Army personnel dig out a victim’s body
Army personnel dig out a victim’s body on Sunday. — PTI

Leh, August 8
This picturesque Himalayan town popular with tourists has turned into a ghost town and is yet to recover from the ‘dance of death’ unleashed by Mother Nature three days ago. It is now a vast refugee camp for the homeless.

The full extent of the disaster is still unfolding and one has to come here to realise the terrible tragedy that has overtaken the people.

The cloudburst, followed by mudslides on Thursday midnight, is estimated to have rendered 20,000 people homeless across Ladakh. Three days after the cloudburst, 500 people are still missing. Relief workers are yet to venture out to the villages beyond Leh and the figures, they fear, is bound to rise.

One of the most poignant images that emerged during the past two days of rescue operations was the recovery of the body of a woman who apparently died while trying to save her daughter from the mudslide. Their bodies were found buried under the mud in a sitting posture, said Brig Ajay Kumar, Deputy GoC of the 3rd Infantry Division.

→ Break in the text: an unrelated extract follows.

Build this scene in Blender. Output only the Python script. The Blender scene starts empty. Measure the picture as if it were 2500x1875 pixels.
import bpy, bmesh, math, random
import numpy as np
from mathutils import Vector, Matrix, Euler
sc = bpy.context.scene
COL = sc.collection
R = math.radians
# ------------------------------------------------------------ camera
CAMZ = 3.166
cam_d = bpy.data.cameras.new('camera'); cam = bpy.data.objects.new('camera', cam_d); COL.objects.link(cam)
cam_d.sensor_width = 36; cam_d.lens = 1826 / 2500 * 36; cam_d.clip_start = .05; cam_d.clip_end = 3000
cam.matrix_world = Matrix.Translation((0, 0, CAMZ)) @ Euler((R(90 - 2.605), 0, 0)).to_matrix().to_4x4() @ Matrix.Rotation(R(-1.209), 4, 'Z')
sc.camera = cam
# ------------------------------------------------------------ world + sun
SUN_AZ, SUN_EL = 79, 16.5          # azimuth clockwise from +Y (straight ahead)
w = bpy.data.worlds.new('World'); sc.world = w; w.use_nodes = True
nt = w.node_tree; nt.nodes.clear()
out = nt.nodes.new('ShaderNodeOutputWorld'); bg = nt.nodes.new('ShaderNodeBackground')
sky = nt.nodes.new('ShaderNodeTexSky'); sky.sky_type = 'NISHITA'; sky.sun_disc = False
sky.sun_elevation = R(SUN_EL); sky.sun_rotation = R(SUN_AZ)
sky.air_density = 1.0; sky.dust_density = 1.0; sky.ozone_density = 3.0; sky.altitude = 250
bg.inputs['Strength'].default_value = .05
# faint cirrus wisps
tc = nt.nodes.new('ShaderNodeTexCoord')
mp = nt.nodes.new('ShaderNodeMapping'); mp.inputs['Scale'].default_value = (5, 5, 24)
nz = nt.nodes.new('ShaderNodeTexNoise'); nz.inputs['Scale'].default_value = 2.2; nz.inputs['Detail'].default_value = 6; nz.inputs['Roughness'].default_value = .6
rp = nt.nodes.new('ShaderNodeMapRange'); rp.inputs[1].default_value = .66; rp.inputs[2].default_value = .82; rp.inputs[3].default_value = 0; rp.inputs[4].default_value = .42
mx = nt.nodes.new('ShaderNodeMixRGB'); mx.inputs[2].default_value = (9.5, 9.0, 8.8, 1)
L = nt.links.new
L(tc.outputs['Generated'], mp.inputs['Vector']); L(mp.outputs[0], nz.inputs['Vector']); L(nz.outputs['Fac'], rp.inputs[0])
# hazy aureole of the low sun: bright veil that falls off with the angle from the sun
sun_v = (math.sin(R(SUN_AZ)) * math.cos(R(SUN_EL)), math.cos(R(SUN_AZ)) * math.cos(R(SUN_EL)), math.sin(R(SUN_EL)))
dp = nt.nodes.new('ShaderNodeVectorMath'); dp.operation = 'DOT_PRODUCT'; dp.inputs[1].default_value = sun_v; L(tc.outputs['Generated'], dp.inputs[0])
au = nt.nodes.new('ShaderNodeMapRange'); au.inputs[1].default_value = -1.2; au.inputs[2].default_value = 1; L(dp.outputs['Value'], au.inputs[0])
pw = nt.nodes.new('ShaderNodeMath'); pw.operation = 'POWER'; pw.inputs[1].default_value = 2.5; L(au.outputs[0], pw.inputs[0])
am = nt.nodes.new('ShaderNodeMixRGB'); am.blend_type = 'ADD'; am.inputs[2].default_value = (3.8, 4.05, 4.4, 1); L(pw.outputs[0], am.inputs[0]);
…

Sakma, a local resident, has been searching in vain for relatives for the past three days. But there is no trace of them, he says with moist eyes. The tragedy has devastated thousands of lives and it will take several years for them to recover from the trauma, acknowledge relief workers from the Army and the ITBP.

Every morning, people go to their battered homes to dig out whatever they could and in the evening they return to the camps set up by the Army to have food and spend the night. These families do not know where to go and what to do.

On Sunday also people joined hands to reclaim their household belongings, whatever they could extricate. Brand new TV sets, washing machines and other expensive household gadgets have been destroyed and lie cased in mud. Most of the families here have lost everything including utensils.

The Tibetan refugee settlement located along the Leh-Manali highway was the epicentre of the cloudburst and the mudslide that followed it in the wee hours on August 6.

In a “ghost-town” like scene at Choglamsar, vehicles and bodies are buried under mounds of debris and under piles of mud, slush and boulders. Houses have been blown away, families torn apart and shopkeepers have lost long savings of their lives.

All small settlements near Changa Lal have been wiped out. With winter round the corner, worries of the administration have multiplied manifold. The ex gratia of Rs 1 lakh each to the kin of those killed and Rs 50,000 each to the seriously injured, to be paid from the PM’s National Relief Fund, appears grossly inadequate to kindle any hope of rehabilitation in the hearts of calamity-hit.

Col NJ Singh of the 3rd Infantry Division and the man under whose command Choglamsar is being cleared, says, “It will take at least a few months to clear the debris.” His team was today able to set up one of the washed away bridges on the Leh-Manali road.